Rows from a 3D scene dataset:
>> START
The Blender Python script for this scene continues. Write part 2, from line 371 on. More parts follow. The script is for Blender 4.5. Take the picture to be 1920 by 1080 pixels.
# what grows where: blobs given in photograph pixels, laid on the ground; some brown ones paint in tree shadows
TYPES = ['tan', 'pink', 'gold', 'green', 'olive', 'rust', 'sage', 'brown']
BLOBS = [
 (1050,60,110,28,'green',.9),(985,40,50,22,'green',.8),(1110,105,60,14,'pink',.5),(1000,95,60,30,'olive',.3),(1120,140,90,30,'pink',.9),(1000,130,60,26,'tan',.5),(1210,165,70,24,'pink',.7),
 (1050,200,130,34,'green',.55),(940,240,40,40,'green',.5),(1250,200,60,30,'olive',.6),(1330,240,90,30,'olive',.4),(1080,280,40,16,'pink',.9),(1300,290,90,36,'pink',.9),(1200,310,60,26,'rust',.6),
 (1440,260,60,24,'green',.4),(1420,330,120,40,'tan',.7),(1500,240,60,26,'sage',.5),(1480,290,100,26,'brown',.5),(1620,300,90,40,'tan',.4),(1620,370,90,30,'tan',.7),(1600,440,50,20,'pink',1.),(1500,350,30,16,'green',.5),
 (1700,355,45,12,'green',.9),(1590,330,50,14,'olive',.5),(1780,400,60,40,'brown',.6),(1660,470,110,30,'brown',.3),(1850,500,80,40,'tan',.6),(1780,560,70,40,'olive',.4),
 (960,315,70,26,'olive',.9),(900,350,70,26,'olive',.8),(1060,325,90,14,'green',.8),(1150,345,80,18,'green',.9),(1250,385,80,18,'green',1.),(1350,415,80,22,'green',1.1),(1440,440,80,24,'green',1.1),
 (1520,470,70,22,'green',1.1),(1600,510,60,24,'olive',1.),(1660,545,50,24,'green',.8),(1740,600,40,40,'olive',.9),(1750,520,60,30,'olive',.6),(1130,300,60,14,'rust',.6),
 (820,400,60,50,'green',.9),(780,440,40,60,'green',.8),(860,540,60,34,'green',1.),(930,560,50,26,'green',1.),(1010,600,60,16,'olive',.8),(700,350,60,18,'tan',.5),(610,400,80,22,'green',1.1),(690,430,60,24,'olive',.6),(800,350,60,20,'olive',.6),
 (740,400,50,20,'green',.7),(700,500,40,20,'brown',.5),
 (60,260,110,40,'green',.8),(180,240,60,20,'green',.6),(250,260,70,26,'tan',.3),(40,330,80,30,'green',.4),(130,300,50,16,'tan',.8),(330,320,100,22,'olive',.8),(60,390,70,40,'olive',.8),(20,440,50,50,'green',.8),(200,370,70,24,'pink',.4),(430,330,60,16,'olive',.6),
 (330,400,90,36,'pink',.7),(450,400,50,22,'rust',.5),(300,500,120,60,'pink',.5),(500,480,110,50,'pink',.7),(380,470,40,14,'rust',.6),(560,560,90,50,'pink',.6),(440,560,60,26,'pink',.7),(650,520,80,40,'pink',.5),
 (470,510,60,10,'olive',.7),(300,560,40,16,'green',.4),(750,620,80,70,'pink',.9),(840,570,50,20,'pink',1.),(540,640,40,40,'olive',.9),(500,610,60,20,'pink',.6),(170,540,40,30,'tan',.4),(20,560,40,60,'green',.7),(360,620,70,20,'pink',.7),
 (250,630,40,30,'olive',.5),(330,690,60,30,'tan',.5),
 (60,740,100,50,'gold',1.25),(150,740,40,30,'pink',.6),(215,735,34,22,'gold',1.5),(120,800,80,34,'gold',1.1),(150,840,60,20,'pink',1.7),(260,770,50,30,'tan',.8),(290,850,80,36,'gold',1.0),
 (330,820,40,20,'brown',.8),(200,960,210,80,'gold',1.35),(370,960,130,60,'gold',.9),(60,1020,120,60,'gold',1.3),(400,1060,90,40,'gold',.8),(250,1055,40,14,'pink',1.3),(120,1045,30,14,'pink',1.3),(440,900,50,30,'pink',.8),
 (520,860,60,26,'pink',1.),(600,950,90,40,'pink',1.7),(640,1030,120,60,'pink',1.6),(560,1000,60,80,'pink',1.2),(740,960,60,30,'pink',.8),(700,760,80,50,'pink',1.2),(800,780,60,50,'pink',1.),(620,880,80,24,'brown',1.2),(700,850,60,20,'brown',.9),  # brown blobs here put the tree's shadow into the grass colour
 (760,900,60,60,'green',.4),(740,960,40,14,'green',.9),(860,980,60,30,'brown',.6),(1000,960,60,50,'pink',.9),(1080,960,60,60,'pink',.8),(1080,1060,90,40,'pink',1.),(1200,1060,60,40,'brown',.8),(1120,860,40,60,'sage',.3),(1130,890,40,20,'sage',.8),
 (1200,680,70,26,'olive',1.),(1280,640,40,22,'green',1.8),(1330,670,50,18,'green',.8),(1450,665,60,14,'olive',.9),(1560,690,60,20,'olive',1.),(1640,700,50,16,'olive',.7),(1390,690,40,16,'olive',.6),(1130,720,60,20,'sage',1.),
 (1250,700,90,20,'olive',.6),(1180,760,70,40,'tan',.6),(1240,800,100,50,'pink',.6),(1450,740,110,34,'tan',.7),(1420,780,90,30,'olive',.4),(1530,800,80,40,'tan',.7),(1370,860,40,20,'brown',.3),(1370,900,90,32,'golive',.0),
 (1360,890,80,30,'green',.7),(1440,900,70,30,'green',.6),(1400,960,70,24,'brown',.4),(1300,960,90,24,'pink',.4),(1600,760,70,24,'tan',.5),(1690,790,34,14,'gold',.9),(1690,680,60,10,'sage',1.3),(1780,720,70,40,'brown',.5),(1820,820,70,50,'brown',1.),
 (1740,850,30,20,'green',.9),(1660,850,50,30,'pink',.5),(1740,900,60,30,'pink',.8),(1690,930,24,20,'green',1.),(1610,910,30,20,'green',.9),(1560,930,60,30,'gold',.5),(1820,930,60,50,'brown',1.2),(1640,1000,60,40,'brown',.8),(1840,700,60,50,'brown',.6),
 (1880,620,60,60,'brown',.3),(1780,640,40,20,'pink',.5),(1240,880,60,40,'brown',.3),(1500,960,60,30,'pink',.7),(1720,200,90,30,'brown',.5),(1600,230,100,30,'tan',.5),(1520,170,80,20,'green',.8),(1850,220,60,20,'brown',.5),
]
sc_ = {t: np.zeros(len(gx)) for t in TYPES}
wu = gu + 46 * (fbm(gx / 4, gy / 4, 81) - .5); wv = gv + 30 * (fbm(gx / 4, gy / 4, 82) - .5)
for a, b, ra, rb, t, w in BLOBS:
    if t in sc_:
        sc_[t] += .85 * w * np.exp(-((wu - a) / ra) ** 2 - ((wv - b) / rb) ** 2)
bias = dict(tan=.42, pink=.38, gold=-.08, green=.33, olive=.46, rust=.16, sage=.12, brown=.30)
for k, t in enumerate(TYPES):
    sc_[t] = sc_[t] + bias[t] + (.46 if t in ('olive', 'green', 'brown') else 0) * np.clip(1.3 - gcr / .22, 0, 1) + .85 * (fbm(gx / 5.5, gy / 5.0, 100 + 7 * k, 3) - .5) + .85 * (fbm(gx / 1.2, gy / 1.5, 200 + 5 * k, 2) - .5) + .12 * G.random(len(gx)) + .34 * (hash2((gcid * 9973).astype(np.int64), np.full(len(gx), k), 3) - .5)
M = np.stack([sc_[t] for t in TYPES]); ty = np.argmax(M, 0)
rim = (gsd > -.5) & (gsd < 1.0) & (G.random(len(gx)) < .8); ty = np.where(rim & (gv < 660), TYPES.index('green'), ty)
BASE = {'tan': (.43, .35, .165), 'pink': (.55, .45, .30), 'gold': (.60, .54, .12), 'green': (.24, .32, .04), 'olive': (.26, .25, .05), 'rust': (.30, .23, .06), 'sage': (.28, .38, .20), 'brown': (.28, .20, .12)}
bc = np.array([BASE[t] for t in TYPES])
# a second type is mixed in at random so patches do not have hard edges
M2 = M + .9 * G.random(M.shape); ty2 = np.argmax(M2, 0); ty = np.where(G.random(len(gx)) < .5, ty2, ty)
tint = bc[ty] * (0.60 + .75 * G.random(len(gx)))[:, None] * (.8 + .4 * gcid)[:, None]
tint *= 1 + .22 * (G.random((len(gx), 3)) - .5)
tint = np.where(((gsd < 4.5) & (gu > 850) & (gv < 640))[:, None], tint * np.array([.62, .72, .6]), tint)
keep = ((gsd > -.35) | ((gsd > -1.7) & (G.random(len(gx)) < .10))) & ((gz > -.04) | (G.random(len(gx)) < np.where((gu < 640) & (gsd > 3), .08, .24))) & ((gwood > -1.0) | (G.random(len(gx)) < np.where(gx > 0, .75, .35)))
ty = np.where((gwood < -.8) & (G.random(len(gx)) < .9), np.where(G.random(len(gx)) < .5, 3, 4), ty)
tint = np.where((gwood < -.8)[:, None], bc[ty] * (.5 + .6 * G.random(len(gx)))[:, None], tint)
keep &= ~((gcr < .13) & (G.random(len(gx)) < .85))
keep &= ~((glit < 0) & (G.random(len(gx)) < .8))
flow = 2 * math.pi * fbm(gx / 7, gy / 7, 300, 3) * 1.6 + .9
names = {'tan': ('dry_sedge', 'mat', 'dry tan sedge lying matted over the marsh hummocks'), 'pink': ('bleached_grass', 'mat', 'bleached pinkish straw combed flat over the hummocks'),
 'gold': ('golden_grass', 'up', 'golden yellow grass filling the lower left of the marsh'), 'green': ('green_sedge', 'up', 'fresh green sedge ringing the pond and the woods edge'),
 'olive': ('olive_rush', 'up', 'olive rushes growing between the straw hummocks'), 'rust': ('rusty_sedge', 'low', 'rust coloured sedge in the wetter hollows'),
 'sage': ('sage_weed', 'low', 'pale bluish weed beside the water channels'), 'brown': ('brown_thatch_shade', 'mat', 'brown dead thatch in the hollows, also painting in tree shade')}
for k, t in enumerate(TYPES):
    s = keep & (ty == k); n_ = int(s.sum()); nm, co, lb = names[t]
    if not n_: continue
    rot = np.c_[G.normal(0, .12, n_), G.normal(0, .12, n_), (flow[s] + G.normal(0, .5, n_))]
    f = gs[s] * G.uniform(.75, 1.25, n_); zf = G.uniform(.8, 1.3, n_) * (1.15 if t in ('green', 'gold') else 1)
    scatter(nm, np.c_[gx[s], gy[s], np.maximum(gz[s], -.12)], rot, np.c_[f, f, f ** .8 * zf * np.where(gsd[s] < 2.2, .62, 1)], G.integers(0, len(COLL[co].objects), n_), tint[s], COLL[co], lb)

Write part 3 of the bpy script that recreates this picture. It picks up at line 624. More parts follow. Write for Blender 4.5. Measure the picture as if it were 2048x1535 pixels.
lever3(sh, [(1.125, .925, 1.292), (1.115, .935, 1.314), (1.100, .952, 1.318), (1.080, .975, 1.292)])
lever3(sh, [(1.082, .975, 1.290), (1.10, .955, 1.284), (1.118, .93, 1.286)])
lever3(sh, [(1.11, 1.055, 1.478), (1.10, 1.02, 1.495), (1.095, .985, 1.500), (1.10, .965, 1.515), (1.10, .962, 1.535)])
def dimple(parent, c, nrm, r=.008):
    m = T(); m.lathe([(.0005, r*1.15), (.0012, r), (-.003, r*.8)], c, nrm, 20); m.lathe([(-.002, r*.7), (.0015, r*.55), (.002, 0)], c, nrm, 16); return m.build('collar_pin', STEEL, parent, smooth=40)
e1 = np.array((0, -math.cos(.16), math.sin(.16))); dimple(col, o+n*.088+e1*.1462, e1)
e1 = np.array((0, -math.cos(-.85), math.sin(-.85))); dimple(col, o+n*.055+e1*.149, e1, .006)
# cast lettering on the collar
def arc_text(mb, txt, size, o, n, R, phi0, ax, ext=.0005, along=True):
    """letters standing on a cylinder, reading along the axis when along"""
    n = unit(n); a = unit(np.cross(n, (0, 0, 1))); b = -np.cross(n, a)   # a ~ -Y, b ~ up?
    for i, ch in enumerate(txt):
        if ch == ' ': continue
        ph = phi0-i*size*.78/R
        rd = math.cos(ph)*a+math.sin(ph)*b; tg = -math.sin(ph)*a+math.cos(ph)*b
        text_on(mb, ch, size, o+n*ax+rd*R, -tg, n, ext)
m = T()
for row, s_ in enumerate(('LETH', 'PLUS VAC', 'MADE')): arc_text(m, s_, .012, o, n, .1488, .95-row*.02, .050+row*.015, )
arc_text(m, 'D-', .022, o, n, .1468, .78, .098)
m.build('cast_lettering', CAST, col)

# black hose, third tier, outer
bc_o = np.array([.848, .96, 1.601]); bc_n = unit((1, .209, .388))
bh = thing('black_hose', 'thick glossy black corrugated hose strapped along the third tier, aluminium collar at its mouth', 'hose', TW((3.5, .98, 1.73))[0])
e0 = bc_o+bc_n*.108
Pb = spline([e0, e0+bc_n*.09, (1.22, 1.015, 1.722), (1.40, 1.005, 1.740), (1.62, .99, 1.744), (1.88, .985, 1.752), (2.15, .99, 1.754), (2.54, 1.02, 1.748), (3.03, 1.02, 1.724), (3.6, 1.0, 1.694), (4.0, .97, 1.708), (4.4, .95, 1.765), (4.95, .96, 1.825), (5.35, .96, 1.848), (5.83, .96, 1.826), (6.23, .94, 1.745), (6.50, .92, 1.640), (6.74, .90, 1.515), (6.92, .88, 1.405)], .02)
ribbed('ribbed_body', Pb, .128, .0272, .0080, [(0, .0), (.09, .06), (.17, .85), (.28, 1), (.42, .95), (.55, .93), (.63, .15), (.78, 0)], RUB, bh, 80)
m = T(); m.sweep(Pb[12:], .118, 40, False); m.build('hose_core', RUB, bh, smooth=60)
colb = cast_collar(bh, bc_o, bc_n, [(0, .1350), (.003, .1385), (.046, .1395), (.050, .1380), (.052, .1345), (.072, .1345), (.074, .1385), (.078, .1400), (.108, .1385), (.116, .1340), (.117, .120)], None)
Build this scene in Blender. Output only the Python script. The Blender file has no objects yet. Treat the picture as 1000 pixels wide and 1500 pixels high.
>> END
What is being asked:
Find every line that holds "parts" and copy it.

Answer to the problem:
The Blender Python script for this scene continues. Write part 2, from line 371 on. More parts follow. The script is for Blender 4.5. Take the picture to be 1920 by 1080 pixels.
Write part 3 of the bpy script that recreates this picture. It picks up at line 624. More parts follow. Write for Blender 4.5. Measure the picture as if it were 2048x1535 pixels.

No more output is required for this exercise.